Remote operation appears to be an attractive solution, but that creates a challenge of its own.

“One of the drivers for drilling automation is to enable us to do remote execution,” Talya said, “to get to a point where, eventually, we would have people in remote centers that are able to autonomously, automatically access or view what’s happening on the rig floor.”

That’s all fine and good, but “imagine having a similar setup in a remote center but now you’re trying to do the same work across multiple rigs,” Talya said. “So your challenge suddenly multiplies.

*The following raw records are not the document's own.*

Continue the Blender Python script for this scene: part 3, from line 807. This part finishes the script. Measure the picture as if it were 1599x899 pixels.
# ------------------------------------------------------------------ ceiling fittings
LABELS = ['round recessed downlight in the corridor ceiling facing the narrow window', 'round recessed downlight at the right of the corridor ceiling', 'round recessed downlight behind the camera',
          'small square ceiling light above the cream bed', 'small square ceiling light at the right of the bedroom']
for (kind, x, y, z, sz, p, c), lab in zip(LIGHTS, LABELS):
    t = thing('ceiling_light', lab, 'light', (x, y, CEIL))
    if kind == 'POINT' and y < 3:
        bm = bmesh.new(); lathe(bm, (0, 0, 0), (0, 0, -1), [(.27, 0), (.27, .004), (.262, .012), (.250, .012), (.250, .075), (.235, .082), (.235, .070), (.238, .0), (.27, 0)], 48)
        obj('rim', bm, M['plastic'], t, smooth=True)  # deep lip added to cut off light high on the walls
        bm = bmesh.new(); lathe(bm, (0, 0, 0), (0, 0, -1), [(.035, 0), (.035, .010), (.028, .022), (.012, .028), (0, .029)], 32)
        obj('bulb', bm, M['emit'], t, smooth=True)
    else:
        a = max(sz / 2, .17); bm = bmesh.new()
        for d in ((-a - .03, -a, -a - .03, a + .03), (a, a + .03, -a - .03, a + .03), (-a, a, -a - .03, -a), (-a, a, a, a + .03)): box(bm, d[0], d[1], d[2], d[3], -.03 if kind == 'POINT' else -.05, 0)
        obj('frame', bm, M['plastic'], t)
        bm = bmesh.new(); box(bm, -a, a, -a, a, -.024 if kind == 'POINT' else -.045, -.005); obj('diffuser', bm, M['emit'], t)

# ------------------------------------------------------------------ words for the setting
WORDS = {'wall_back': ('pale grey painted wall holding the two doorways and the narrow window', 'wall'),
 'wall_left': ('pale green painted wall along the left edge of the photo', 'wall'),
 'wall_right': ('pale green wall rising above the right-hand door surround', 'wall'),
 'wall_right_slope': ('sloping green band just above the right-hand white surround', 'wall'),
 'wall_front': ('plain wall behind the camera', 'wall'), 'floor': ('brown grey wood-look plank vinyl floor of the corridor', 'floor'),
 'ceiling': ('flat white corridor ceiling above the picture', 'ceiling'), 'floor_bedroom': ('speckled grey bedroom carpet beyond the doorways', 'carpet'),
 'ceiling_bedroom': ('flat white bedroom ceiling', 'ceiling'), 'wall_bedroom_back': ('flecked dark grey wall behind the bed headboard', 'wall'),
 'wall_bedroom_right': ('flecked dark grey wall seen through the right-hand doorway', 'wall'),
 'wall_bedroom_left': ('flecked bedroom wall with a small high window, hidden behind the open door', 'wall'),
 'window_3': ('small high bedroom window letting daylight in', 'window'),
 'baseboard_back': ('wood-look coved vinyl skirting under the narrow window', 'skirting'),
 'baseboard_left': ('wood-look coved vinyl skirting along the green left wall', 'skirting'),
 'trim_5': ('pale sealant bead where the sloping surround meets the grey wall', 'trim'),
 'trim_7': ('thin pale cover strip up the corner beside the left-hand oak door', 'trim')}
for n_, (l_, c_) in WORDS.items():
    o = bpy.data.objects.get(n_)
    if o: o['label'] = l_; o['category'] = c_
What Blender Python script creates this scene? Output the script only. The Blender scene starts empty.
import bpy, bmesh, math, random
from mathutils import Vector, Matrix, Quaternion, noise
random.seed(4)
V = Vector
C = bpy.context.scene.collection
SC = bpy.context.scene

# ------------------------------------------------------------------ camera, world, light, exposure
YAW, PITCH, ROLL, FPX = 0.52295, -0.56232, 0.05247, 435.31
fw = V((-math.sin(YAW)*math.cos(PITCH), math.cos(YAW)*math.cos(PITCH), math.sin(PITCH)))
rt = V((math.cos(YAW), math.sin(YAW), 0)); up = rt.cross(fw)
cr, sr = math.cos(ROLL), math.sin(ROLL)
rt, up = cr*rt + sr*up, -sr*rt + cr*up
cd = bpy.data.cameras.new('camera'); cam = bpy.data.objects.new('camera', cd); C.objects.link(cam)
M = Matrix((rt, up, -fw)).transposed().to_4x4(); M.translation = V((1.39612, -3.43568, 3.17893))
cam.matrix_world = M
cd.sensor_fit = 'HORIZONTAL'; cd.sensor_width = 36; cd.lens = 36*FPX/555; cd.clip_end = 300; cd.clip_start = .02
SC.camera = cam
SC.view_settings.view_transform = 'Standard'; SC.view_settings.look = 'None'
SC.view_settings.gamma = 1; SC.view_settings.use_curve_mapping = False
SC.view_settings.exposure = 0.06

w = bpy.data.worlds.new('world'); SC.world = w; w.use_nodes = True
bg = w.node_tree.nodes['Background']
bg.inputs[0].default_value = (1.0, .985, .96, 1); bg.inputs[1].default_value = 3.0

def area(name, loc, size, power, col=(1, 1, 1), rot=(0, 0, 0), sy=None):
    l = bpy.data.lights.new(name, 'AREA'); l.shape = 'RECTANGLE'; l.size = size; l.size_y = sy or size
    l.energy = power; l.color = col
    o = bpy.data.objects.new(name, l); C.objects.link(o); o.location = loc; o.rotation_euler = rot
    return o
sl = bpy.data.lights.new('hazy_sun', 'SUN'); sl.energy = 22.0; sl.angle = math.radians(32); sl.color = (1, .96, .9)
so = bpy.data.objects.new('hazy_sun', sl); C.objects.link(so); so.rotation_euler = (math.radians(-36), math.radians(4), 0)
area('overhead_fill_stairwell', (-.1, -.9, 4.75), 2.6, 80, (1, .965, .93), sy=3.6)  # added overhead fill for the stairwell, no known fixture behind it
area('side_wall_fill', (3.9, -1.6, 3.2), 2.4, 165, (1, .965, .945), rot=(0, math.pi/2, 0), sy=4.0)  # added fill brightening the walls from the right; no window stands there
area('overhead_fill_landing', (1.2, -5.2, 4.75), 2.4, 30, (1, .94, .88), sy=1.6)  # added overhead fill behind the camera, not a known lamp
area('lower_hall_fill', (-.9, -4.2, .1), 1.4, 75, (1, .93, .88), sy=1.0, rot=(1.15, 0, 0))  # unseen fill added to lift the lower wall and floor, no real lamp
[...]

If you maintain the same status quo in terms of type of information that’s being displayed, the type of interaction a human has with the automation system, then you’re suddenly overloading the human or the operator with a lot of information that they now have on top of what they’ve already been doing before.”

Yes, the driller is still drilling, even with automation.

“The human is still responsible for some of the manual tasks in addition to interfacing with the automation system and trying to figure out when he or she needs to step in when the automation system asks for help,” Talya said. “So, in a sense, you’re kind of in a hybrid mode where the human is not only doing their manual tasks that they’ve always been doing but they’re also looking at ‘how do I interface with this automation system and be able to recognize what’s going on and take action as needed?’ ”

Therein lies Talya’s third challenge: training. “In addition to the whole drilling process, you now need training and competency in the automation system itself to the extent that you have a pretty reasonable or good understanding of what the automation system is doing in the background while you’re trying to monitor the overall process that’s happening,” he said.

“Systems are never fully autonomous,” added Endsley. “People need to be able to interact with them and oversee their performance. Just like no man is an island, no autonomy is an island.”

Perhaps technology can solve this problem, too. “I know there’s a big trend now that, ‘Oh, AI [artificial intelligence] is going to solve all these problems,’ ” Endsley said. “The reality is it doesn’t. Even with AI, it still only does some things to a certain degree. We still need people to be part of that loop.”

The consistent need for humans to be engaged with the automation means that, counterintuitively, increasing automation increases the human factors challenges. This is what Endsley calls the automation conundrum: “The more automation is added to a system, and the more reliable and robust that automation, the less likely that human operators overseeing the automation will be aware of the critical information and able to take over manual control when needed.”

Increasing the reliability of automated systems helps, Endsley said, but that affects how operators allocate their attention and engagement. A more reliable system means operators put their attention on other aspects of the job and can miss critical information. This challenge, Endsley said, “is not something we can just engineer our way out of. We can’t just piecemeal it and snap in pieces of automation.”

The automation systems have built-in challenges, too. Having the right data at the right time is critical. “No matter how good your software is, it’ll go wrong if the data is not being correctly picked up by the sensors,” she said.

Endsley suggests a holistic approach to the problems, which she has presented in her 2017 paper “From Here to Autonomy: Lessons Learned From Human/Automation Research.”

“What we really have to do is look at the integrated whole and look at the job they’re doing where automation is a part of that with all of the information, all the systems that they’re managing, and say, ‘How do we approach this holistically so that the entire system makes sense?’

“We can do a lot to improve human performance with automation if we make it much more transparent about not only what it’s doing now but what it’s capable of doing and what it’s going to be able to do in the near future.”